Reproduce exactly the opening lines of the listing, stopping after the line that contains "COL = S.collection" and including it.
::: Data section :::
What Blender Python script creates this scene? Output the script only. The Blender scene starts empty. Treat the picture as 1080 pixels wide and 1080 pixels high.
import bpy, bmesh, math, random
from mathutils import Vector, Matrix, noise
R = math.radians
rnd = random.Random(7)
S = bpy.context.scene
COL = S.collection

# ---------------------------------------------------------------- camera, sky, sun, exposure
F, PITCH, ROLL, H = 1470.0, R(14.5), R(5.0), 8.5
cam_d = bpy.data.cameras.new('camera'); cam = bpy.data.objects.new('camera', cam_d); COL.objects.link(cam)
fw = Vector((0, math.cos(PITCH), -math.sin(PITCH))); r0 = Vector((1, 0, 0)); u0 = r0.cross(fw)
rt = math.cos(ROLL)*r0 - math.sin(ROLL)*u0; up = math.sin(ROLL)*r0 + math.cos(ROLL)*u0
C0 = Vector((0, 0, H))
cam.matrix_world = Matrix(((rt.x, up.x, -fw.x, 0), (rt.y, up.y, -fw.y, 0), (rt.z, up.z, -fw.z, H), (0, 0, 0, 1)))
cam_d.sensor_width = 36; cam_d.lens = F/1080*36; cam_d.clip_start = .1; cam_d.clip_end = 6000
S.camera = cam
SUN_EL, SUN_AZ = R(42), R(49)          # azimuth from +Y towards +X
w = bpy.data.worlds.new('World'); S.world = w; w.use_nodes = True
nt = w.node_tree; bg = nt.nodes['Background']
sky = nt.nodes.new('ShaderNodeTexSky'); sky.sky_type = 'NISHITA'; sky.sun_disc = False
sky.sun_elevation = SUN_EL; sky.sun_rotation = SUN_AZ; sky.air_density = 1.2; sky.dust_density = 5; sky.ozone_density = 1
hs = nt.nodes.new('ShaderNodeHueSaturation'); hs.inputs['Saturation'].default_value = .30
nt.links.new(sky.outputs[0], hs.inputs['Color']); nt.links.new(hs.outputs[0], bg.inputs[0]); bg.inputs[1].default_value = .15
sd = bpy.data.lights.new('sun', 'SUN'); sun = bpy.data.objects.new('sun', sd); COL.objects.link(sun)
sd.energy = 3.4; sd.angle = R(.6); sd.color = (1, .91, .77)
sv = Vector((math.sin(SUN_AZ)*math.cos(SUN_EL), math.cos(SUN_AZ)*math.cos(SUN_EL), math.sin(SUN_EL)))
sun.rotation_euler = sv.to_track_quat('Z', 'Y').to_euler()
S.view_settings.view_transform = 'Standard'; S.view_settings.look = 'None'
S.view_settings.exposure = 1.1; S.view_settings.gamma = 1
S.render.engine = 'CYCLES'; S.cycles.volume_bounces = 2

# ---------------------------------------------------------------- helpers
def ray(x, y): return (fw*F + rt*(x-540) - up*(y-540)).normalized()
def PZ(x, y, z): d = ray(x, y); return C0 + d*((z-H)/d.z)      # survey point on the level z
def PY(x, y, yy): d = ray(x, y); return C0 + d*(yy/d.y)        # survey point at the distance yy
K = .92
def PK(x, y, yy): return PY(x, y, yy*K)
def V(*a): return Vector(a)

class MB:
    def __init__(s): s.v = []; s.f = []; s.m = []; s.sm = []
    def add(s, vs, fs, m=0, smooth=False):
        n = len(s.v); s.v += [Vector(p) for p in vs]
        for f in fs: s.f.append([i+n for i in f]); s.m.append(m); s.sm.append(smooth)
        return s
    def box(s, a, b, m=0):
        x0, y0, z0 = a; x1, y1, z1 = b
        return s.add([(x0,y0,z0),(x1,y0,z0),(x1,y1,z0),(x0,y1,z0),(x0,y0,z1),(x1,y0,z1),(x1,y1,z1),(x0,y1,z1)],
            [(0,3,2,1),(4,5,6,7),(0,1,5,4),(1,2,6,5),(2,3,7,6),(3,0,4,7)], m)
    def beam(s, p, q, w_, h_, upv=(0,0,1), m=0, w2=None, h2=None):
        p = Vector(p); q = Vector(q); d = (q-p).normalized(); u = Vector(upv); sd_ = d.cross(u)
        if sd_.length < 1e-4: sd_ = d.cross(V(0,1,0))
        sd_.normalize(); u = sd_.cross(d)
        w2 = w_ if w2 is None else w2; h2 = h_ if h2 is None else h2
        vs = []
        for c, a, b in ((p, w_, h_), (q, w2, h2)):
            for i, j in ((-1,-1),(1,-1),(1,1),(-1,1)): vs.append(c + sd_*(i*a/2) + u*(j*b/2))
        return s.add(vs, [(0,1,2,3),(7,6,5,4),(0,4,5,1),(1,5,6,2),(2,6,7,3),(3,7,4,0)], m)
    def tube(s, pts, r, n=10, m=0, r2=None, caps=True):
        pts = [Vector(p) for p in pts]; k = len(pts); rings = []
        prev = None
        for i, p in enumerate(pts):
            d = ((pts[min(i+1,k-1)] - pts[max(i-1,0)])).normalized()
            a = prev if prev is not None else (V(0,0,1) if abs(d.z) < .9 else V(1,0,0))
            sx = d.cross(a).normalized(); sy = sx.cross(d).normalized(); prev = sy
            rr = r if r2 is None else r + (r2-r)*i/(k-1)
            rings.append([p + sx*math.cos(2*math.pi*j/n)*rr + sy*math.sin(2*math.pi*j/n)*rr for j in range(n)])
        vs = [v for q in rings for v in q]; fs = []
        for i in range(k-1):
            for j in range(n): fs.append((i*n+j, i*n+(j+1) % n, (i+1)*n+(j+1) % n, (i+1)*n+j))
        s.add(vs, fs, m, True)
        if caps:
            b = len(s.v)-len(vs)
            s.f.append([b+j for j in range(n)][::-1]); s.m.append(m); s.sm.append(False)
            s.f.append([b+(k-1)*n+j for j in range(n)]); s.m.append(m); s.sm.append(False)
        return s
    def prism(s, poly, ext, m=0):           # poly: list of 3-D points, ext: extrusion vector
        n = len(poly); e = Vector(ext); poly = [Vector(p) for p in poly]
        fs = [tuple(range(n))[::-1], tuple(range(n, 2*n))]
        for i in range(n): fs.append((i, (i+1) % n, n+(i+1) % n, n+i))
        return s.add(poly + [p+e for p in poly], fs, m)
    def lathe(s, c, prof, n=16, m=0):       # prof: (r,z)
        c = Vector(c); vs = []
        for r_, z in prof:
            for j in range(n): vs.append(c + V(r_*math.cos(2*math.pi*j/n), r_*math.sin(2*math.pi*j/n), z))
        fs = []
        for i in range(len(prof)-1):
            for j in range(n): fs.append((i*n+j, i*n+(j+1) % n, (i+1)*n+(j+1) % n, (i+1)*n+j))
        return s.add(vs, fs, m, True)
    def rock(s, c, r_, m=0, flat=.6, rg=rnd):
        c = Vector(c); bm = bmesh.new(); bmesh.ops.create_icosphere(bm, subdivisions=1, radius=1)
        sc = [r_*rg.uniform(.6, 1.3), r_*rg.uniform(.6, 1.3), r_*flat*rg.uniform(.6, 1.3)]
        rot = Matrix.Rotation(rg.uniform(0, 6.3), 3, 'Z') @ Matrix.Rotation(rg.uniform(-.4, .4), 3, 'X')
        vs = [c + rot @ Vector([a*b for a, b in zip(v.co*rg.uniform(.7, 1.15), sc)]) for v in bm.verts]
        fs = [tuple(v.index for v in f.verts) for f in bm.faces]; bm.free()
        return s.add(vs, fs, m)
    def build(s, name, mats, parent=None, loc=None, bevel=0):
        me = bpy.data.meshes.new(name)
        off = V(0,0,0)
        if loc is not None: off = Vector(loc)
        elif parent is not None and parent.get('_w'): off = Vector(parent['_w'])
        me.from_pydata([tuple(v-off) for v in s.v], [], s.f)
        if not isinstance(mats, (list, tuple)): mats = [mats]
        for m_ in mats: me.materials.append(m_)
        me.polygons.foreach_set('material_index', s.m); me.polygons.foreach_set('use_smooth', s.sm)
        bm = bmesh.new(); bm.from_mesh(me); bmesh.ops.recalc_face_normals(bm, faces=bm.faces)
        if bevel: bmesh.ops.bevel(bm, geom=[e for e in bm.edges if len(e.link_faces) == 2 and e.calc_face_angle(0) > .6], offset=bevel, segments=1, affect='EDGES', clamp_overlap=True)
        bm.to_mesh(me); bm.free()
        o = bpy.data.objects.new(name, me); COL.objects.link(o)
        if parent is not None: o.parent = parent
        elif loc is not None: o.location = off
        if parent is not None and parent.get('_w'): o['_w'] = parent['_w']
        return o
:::
== The response ==
What Blender Python script creates this scene? Output the script only. The Blender scene starts empty. Treat the picture as 1080 pixels wide and 1080 pixels high.
import bpy, bmesh, math, random
from mathutils import Vector, Matrix, noise
R = math.radians
rnd = random.Random(7)
S = bpy.context.scene
COL = S.collection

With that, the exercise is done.